Sekarang? Dia harus berada di tengah-tengah lapangan yang memiliki kondisi sangat buruk. Lubang yang membuat "wajah" lapangan kian tak elok ada di sana-sini. Umpatan dari penonton menyebutnya bodoh, tak becus dan bego yang hilang ditelan udara karena begitu jauh jaraknya antara wasit dan suporter di stadion kini terdengar jelas di telinganya.
Hanya ada jarak kurang lebih 50 meter antara Ismail dengan orang-orang yang siap melumatnya. Di satu sisi, Ismail merasa miris karena "kegagahannya" sebagai wasit anjlok drastis. Seolah lima tahun yang dihabiskannya untuk mendapatkan lisensi wasit nasional menguap begitu saja.

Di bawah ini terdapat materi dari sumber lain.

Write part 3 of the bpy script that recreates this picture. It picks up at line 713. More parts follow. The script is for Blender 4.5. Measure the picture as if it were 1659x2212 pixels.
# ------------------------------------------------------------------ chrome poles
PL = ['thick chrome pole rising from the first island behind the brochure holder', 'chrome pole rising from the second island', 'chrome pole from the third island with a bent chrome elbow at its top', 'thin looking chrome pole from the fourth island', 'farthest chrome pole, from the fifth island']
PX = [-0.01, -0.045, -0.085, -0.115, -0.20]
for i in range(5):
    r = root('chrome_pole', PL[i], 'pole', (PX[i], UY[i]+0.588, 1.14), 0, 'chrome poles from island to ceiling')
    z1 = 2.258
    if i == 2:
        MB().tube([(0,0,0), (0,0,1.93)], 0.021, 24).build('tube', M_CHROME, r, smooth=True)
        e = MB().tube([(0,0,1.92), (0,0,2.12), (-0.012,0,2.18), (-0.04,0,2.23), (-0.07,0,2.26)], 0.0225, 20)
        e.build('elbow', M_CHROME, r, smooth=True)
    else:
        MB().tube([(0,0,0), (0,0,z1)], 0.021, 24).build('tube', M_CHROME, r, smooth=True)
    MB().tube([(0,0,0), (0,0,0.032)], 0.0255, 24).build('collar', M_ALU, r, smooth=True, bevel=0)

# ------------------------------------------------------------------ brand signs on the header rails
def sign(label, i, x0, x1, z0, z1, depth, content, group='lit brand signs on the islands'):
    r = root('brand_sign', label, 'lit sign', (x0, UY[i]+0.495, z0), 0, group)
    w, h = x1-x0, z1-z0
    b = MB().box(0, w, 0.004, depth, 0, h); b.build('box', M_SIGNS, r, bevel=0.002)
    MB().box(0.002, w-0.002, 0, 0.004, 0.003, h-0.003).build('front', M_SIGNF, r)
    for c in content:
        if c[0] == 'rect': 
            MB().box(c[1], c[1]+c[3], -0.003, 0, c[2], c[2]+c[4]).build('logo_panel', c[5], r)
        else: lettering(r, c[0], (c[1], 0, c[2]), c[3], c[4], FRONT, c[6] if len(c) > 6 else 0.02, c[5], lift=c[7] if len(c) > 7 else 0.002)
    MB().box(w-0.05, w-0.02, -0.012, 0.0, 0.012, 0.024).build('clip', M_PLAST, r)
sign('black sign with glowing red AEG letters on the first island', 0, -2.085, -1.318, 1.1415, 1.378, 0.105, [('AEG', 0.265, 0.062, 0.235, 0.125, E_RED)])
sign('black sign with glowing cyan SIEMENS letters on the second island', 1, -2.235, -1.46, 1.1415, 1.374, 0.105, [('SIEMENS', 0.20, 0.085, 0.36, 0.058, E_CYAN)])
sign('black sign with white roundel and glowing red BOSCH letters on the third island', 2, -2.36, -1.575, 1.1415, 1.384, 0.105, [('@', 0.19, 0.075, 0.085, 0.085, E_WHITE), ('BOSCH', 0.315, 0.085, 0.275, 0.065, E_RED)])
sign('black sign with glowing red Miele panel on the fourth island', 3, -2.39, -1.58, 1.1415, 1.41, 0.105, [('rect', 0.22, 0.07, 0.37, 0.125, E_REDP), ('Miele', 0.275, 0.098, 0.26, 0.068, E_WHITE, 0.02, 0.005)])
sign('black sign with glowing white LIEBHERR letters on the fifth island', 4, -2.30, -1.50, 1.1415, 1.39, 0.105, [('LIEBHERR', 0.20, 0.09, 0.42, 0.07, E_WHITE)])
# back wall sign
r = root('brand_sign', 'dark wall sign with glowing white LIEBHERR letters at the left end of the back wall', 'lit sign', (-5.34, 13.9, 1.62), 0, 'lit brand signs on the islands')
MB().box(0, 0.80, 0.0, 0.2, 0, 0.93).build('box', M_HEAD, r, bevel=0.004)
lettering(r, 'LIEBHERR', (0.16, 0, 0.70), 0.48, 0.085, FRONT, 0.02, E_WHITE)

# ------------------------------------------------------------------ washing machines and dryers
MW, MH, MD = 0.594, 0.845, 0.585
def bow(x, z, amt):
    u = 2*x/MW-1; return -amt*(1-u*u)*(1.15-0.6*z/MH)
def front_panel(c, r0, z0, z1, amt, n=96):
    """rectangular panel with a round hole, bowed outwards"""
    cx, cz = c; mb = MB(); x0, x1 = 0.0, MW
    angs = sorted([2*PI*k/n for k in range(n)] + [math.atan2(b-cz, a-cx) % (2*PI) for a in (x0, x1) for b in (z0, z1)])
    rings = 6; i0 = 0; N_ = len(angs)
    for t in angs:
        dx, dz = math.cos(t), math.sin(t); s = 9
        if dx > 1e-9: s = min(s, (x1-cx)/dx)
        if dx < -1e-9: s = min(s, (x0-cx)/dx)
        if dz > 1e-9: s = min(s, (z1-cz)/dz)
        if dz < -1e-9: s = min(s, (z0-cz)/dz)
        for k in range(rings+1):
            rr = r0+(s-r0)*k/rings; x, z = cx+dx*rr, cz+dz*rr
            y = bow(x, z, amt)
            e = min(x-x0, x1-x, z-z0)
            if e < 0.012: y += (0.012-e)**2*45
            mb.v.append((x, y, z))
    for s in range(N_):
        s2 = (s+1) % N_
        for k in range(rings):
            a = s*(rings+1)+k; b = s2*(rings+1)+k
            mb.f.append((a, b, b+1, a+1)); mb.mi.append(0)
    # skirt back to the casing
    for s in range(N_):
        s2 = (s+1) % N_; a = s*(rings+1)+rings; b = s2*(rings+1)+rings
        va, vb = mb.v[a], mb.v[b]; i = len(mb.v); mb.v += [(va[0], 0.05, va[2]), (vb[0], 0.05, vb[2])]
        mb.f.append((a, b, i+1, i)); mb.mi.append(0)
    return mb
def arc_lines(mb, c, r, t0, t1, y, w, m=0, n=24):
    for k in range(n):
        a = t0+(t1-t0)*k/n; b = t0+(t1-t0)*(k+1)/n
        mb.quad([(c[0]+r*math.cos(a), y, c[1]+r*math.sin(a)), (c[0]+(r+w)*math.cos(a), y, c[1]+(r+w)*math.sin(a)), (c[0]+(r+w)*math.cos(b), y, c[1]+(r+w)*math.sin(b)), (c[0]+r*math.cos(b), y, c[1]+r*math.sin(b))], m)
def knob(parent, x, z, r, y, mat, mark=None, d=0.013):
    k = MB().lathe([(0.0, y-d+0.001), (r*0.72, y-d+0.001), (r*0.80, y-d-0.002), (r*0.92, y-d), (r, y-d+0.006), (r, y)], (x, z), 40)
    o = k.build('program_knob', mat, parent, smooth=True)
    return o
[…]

"Memang ada perasaan seperti itu. Apalagi untuk mendapatkan lisensi wasit nasional seleksinya ketat sekali dan tidak semua orang bisa sampai ke level ini. Setiap tingkat, calon para wasit dituntut untuk menghafal Laws of The Game, harus bisa mengambil keputusan di tengah tekanan dan juga harus punya stamina bagus," mulai Ismail yang memiliki gelar Sarjana Pendidikan Olahraga itu kepada Bola.com.
"Kalau ada satu kriteria yang tak dipunyai calon wasit tersebut, maka dia bakal sulit untuk naik tingkat. Belum lagi, regenerasi wasit di Indonesia juga tidak sekencang pemain bola. Jarang ada orang yang benar-benar berniat untuk menjadi wasit. Biasanya yang masuk ke dunia ini awalnya mau menjadii pemain atau pelatih tapi berhubung persaingan ketat, mereka akhirnya nyemplung ke sini.
Turunnya sanksi dari FIFA terhadap Indonesia beberapa waktu lalu memberikan bukti bahwa masa depan persepakbolaan Indonesia tidak jelas ke depannya. Dampaknya, para pemain pun menganggur dari kegiatan pertandingan resmi. Bahkan tak sedikit para pemain dan wasit profesional mengikuti laga tarkam sebagai penyambung hidup.
"Mau bagaimana lagi, kondisi sepak bola nasional berhenti tapi kan kehidupan harus tetap berjalan dan itu membutuhkan biaya. Berhentinya kompetisi sepak bola nasional berhenti memberikan dampak sangat luar biasa kepada seluruh pihak yang terlibat. Tak hanya pemain, semua perangkat olahraga termasuk wasit juga ikut kena imbasnya."
"Ini terasa sekali, soalnya ada pendapatan yang hilang. Di Divisi Utama wasit yang bertugas di tengah bisa Rp. 2,5 juta per pertandingan sedangkan untuk asisten wasit Rp. 1,5 juta. Saat bertugas di tarkam dan karena hanya dibayar menggunakan patungan dari warga setempat untuk tiga orang wasit dibayar Rp. 750 ribu. Lumayan buat tambah-tambah pemasukan," tutup Ismail.